Native ad of the week: The Atlantic’s ‘The Ascent’ for Netflix’s ‘House of Cards’
Netflix is quickly making a name for itself as a native ad pioneer, back with another elaborate native ad campaign, this time to promote its popular original series “House of Cards.” The streaming-video service ran a campaign for “Orange is the New Black” in The New York Times last June, with a slick design and a multimedia storytelling approach that left even skeptics impressed.
Netflix’s new native campaign, “The Ascent,” continues in that vein, with a long article, video and infographics about the partnerships between U.S. presidents and their spouses. Below, an analysis.
The Background
The campaign promotes “House of Cards’” Season 3. It’s curious that the campaign is hitting now when the full season has been available on Netflix since Feb. 27, but its purpose could go beyond promoting Season 3 to driving awareness of the Netflix brand in general at a time when there’s more competition for video-streaming options. (Netflix declined to comment on the campaign.) Indeed, according to Sam Rosen, vp of marketing for the Atlantic, the goal was to increase loyalty with existing viewers in addition to attracting new ones. “By aligning ‘House of Cards’ with great content that people love, we’re not just encouraging people to watch a show, we’re also helping to build their relationships with [main characters] Frank and Claire Underwood as characters and thus, ‘House of Cards’ and Netflix more broadly,” he said.
Who Did It
The campaign involved five people from the Atlantic’s 15-person branded content team, Re:think, who worked on the campaign for three months.

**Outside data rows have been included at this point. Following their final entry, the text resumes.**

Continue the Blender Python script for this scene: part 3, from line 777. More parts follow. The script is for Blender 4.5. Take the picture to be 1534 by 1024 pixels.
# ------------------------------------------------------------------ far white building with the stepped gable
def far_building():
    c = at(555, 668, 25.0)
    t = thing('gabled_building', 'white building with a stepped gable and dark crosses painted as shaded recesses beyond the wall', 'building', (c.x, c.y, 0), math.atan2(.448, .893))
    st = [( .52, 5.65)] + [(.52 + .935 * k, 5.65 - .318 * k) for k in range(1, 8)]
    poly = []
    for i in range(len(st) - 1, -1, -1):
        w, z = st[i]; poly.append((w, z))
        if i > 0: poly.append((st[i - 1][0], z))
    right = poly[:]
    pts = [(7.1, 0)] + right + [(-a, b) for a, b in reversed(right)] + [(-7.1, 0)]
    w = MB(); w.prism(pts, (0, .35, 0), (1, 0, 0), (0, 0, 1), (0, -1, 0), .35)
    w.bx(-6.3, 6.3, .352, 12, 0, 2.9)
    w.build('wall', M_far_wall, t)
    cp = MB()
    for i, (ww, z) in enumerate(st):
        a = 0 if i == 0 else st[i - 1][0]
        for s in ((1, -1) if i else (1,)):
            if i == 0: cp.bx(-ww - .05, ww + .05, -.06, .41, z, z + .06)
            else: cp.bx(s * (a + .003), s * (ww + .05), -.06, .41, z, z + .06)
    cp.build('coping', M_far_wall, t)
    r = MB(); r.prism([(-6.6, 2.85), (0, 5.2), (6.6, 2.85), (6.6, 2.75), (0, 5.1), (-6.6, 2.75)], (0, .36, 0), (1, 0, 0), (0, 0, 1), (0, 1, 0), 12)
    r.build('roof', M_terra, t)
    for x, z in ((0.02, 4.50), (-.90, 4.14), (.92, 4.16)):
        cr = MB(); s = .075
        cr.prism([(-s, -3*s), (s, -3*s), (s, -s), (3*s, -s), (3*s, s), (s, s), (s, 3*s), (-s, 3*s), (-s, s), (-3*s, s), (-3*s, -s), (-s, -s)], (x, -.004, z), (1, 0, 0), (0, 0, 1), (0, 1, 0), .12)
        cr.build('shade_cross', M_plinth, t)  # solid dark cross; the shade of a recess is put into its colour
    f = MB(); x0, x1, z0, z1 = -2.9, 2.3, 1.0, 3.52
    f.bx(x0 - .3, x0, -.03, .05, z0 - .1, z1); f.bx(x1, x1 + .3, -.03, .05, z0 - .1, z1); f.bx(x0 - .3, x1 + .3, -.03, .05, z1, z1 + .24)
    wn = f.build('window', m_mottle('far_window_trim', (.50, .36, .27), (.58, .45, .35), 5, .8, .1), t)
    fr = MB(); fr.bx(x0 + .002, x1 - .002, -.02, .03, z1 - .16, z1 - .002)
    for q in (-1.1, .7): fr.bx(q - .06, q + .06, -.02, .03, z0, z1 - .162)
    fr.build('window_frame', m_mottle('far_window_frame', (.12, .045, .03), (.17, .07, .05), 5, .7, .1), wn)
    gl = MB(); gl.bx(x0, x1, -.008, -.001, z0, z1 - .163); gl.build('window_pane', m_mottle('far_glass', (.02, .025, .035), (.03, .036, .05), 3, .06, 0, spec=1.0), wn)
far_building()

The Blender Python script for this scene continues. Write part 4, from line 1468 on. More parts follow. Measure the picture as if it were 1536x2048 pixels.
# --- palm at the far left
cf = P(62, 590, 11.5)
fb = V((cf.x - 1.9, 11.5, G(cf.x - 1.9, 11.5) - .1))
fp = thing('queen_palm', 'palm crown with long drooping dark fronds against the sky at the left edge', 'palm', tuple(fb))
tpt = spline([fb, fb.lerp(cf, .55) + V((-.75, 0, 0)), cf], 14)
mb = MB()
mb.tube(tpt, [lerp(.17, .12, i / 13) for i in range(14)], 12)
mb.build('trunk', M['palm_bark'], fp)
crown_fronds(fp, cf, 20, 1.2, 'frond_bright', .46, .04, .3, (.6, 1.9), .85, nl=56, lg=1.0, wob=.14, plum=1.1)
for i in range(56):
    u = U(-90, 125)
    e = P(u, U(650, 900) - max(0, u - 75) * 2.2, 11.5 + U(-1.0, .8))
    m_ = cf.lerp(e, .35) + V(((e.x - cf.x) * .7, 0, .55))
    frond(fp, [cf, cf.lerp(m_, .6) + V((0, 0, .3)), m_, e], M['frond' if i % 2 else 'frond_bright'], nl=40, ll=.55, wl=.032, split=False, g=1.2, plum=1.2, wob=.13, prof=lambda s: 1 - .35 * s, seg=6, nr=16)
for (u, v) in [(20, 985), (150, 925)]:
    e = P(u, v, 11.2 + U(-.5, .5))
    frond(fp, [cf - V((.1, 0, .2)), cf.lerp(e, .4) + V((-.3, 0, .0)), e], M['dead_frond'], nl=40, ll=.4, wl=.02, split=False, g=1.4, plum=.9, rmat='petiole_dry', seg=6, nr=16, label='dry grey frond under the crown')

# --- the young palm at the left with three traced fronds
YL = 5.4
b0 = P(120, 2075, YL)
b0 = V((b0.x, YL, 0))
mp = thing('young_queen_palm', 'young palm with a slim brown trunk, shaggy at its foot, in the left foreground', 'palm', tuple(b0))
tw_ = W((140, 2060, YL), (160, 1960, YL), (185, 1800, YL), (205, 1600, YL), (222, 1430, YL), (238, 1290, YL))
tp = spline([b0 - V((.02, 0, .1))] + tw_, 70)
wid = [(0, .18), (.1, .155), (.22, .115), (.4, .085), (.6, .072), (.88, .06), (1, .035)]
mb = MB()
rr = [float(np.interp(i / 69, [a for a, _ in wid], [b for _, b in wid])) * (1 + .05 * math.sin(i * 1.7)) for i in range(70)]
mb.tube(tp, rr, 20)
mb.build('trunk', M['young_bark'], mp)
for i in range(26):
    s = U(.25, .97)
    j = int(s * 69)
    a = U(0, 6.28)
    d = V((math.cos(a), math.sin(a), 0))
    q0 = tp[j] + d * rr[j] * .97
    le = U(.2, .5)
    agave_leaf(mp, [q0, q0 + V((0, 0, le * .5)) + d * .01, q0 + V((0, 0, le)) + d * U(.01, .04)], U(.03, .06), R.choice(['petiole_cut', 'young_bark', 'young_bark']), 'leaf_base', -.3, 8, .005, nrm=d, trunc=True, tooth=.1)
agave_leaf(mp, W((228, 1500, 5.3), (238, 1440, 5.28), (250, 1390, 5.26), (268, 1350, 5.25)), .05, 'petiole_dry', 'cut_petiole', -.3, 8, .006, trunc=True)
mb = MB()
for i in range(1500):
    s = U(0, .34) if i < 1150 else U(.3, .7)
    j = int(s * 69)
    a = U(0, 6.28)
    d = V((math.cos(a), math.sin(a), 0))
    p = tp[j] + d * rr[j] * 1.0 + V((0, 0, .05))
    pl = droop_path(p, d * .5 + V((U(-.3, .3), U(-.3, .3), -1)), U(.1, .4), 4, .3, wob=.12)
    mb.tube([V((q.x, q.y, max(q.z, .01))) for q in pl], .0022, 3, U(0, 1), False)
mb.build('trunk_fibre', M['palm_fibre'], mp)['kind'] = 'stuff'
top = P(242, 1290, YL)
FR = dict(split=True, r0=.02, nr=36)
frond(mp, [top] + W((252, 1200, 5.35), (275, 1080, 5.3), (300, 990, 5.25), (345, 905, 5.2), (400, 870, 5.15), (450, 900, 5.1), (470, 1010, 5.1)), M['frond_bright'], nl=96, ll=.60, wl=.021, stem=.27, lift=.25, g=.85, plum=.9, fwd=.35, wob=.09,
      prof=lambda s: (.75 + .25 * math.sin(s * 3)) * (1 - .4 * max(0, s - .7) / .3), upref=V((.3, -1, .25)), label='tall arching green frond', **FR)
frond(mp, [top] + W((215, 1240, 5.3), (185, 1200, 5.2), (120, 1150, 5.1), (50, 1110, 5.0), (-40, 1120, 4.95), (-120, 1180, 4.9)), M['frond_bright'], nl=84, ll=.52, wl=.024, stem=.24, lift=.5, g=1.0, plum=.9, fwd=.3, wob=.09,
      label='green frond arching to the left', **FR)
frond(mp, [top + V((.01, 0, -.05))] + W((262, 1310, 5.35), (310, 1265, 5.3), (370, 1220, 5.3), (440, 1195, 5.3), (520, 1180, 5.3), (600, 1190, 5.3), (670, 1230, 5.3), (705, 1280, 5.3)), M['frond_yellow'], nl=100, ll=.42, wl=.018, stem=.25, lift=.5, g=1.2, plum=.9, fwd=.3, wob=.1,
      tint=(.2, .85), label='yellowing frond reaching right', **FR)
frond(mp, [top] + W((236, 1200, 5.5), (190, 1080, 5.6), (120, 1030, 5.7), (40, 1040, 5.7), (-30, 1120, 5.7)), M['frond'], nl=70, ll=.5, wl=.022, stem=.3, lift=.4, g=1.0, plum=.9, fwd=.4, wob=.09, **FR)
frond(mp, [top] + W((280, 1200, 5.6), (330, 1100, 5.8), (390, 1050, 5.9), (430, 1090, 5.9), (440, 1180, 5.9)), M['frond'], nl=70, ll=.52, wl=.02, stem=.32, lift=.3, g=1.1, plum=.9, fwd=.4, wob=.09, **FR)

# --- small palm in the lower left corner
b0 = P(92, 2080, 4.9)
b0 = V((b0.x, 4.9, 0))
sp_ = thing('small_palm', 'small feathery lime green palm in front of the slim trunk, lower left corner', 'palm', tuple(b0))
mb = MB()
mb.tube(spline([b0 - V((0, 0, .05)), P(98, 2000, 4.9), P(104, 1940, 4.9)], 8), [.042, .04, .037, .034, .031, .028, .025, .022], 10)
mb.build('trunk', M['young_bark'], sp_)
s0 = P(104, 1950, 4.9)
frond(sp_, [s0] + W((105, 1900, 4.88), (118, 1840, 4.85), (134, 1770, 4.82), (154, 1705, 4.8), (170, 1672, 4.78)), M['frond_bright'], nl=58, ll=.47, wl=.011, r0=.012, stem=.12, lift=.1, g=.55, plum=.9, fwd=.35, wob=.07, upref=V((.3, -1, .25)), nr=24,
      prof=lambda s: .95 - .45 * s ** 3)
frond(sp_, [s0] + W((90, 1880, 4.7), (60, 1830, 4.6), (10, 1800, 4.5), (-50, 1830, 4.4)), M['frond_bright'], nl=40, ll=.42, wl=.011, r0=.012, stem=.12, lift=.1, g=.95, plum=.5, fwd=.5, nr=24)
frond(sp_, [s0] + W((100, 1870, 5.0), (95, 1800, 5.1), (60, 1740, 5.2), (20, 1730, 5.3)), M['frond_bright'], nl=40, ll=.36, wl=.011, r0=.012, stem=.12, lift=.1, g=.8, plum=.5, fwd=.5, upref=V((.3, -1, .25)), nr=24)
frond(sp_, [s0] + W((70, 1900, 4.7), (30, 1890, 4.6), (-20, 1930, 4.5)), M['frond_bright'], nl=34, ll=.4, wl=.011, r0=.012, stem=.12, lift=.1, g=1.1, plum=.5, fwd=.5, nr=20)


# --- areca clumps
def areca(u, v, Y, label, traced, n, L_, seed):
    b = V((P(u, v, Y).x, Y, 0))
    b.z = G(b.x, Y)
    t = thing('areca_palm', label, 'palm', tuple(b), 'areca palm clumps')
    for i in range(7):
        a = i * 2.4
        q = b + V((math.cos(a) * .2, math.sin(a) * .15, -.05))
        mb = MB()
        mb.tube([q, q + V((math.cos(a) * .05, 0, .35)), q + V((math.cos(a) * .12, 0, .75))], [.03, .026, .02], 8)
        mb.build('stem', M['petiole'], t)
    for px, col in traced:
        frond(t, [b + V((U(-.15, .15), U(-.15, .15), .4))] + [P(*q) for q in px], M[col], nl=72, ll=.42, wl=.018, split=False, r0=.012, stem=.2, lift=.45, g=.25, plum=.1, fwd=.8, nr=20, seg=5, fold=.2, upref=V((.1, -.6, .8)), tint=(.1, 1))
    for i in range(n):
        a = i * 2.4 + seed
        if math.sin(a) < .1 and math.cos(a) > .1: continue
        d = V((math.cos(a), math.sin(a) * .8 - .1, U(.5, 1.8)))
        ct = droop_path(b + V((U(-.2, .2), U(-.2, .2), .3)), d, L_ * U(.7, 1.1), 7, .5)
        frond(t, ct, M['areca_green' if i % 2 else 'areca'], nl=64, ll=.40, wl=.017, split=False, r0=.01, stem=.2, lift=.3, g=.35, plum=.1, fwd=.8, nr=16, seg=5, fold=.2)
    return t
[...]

The Atlantic didn’t disclose a figure, but Netflix reportedly paid six figures for the campaign. Publishers like native because it’s a way for them to get out of the low digital CPM trap and charge premium rates. But while clients want increasingly sophisticated campaigns, they don’t necessarily want to pay publishers hefty production costs for campaigns that aren’t scalable.
The Approach
As with the Orange campaign, branding is subtle. Netflix and “House of Cards” aren’t mentioned in the main feature, but it’s the subject of an embedded feature that analyzes the private conversations of the Underwoods — all to present the subject in a sophisticated way that would likely appeal to Atlantic readers without taking away from the main story, said Rosen. The risk in the subtle approach is that the advertiser’s association is lost on the reader — or worse, that they make the connection, only to feel like they’ve been deceived.
Disclosure
Two years ago, the Atlantic was publicly shamed when it ran sponsored content from the Church of Scientology that was a poor fit with the publication’s intellectual tradition. The Atlantic realized its many mistakes, including not working closely with the advertiser, and tightened up its policy governing native ad policy. The Netflix ad carries a prominent “sponsor content” label that contains a link to that policy and stays in view as the reader scrolls.
Distribution
The campaign is being distributed by the Atlantic, which naturally limits its reach. The site had 11.8 million uniques in February, per comScore — hardly huge, by Internet standards. The Atlantic also is promoting it via Re:think’s Twitter and Facebook accounts (637 followers and 1,967 likes, respectively), with organic and sponsored posts. Once the campaign is over, it will live in perpetuity on TheAtlantic.com.
Verdict
The campaign is entertaining and topical and relevant to the Atlantic’s core audience. “The Ascent” brings history and pop culture to life while keeping the publication’s editorial lens intact, said Andy Seibert, managing partner of Imprint, a Sullivan Content Lab. The Atlantic halo could help Netflix with prospective and existing subscribers alike, added Ben Kunz, vp of strategic planning at Mediassociates, a media planning and buying agency. But the challenge with it, like all native, is scale and repetition. “It takes frequency to change people’s behavior,” he said. “You have a one-time frequency. It’s not easily repeatable. If native is about becoming relevant, this does it but is truly hard to do.”